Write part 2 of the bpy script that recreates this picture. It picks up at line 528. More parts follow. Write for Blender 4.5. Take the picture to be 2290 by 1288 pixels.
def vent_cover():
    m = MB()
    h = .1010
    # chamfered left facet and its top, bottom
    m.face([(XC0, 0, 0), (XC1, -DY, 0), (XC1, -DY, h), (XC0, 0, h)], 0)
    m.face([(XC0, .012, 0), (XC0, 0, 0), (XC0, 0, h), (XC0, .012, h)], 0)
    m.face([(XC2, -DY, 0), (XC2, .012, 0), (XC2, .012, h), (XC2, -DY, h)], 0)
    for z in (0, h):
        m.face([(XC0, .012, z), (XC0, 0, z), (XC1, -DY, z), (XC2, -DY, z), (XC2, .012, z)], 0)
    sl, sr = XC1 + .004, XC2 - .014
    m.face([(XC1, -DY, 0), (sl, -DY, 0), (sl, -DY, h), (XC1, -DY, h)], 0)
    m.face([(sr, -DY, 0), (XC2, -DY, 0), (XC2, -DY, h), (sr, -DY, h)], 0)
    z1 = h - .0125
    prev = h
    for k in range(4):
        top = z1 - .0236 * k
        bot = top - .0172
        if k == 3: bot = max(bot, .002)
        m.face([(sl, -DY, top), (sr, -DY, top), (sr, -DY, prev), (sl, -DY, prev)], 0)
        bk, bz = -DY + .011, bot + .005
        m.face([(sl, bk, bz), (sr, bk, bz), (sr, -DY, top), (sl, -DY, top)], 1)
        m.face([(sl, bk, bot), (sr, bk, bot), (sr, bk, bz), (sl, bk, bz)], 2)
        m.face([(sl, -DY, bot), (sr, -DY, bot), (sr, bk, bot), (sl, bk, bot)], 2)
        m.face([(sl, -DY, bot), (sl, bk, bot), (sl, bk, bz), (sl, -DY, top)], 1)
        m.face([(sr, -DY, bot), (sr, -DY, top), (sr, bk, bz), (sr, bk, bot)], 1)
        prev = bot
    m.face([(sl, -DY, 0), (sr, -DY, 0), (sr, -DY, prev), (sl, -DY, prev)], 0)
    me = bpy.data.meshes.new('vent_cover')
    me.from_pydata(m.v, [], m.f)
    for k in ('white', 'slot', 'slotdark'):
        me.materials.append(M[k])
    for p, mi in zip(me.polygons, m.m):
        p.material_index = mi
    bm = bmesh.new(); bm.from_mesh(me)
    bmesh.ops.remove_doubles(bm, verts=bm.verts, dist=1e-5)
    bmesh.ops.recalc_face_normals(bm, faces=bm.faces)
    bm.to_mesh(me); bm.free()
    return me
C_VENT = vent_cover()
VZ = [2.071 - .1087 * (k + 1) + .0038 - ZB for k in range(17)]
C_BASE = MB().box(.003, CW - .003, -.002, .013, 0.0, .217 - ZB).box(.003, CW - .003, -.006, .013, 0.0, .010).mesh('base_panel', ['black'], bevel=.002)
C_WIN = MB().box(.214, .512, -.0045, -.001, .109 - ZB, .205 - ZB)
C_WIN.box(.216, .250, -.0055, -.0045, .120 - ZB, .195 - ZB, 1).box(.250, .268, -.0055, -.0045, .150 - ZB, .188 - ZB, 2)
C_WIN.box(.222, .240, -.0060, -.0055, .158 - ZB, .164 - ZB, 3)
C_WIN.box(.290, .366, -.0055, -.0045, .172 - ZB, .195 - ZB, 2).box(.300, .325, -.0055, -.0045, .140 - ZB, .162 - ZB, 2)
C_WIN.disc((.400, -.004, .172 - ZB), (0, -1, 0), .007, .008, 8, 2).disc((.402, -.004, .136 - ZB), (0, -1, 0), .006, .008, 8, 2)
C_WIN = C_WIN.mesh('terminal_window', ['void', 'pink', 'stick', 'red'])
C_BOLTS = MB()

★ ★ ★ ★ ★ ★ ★

TASK OBJECTIVE: The listing above should be transcribed in full, exactly as written.

ANSWER TO THIS TASK:
Write part 2 of the bpy script that recreates this picture. It picks up at line 528. More parts follow. Write for Blender 4.5. Take the picture to be 2290 by 1288 pixels.
def vent_cover():
    m = MB()
    h = .1010
    # chamfered left facet and its top, bottom
    m.face([(XC0, 0, 0), (XC1, -DY, 0), (XC1, -DY, h), (XC0, 0, h)], 0)
    m.face([(XC0, .012, 0), (XC0, 0, 0), (XC0, 0, h), (XC0, .012, h)], 0)
    m.face([(XC2, -DY, 0), (XC2, .012, 0), (XC2, .012, h), (XC2, -DY, h)], 0)
    for z in (0, h):
        m.face([(XC0, .012, z), (XC0, 0, z), (XC1, -DY, z), (XC2, -DY, z), (XC2, .012, z)], 0)
    sl, sr = XC1 + .004, XC2 - .014
    m.face([(XC1, -DY, 0), (sl, -DY, 0), (sl, -DY, h), (XC1, -DY, h)], 0)
    m.face([(sr, -DY, 0), (XC2, -DY, 0), (XC2, -DY, h), (sr, -DY, h)], 0)
    z1 = h - .0125
    prev = h
    for k in range(4):
        top = z1 - .0236 * k
        bot = top - .0172
        if k == 3: bot = max(bot, .002)
        m.face([(sl, -DY, top), (sr, -DY, top), (sr, -DY, prev), (sl, -DY, prev)], 0)
        bk, bz = -DY + .011, bot + .005
        m.face([(sl, bk, bz), (sr, bk, bz), (sr, -DY, top), (sl, -DY, top)], 1)
        m.face([(sl, bk, bot), (sr, bk, bot), (sr, bk, bz), (sl, bk, bz)], 2)
        m.face([(sl, -DY, bot), (sr, -DY, bot), (sr, bk, bot), (sl, bk, bot)], 2)
        m.face([(sl, -DY, bot), (sl, bk, bot), (sl, bk, bz), (sl, -DY, top)], 1)
        m.face([(sr, -DY, bot), (sr, -DY, top), (sr, bk, bz), (sr, bk, bot)], 1)
        prev = bot
    m.face([(sl, -DY, 0), (sr, -DY, 0), (sr, -DY, prev), (sl, -DY, prev)], 0)
    me = bpy.data.meshes.new('vent_cover')
    me.from_pydata(m.v, [], m.f)
    for k in ('white', 'slot', 'slotdark'):
        me.materials.append(M[k])
    for p, mi in zip(me.polygons, m.m):
        p.material_index = mi
    bm = bmesh.new(); bm.from_mesh(me)
    bmesh.ops.remove_doubles(bm, verts=bm.verts, dist=1e-5)
    bmesh.ops.recalc_face_normals(bm, faces=bm.faces)
    bm.to_mesh(me); bm.free()
    return me
C_VENT = vent_cover()
VZ = [2.071 - .1087 * (k + 1) + .0038 - ZB for k in range(17)]
C_BASE = MB().box(.003, CW - .003, -.002, .013, 0.0, .217 - ZB).box(.003, CW - .003, -.006, .013, 0.0, .010).mesh('base_panel', ['black'], bevel=.002)
C_WIN = MB().box(.214, .512, -.0045, -.001, .109 - ZB, .205 - ZB)
C_WIN.box(.216, .250, -.0055, -.0045, .120 - ZB, .195 - ZB, 1).box(.250, .268, -.0055, -.0045, .150 - ZB, .188 - ZB, 2)
C_WIN.box(.222, .240, -.0060, -.0055, .158 - ZB, .164 - ZB, 3)
C_WIN.box(.290, .366, -.0055, -.0045, .172 - ZB, .195 - ZB, 2).box(.300, .325, -.0055, -.0045, .140 - ZB, .162 - ZB, 2)
C_WIN.disc((.400, -.004, .172 - ZB), (0, -1, 0), .007, .008, 8, 2).disc((.402, -.004, .136 - ZB), (0, -1, 0), .006, .008, 8, 2)
C_WIN = C_WIN.mesh('terminal_window', ['void', 'pink', 'stick', 'red'])
C_BOLTS = MB()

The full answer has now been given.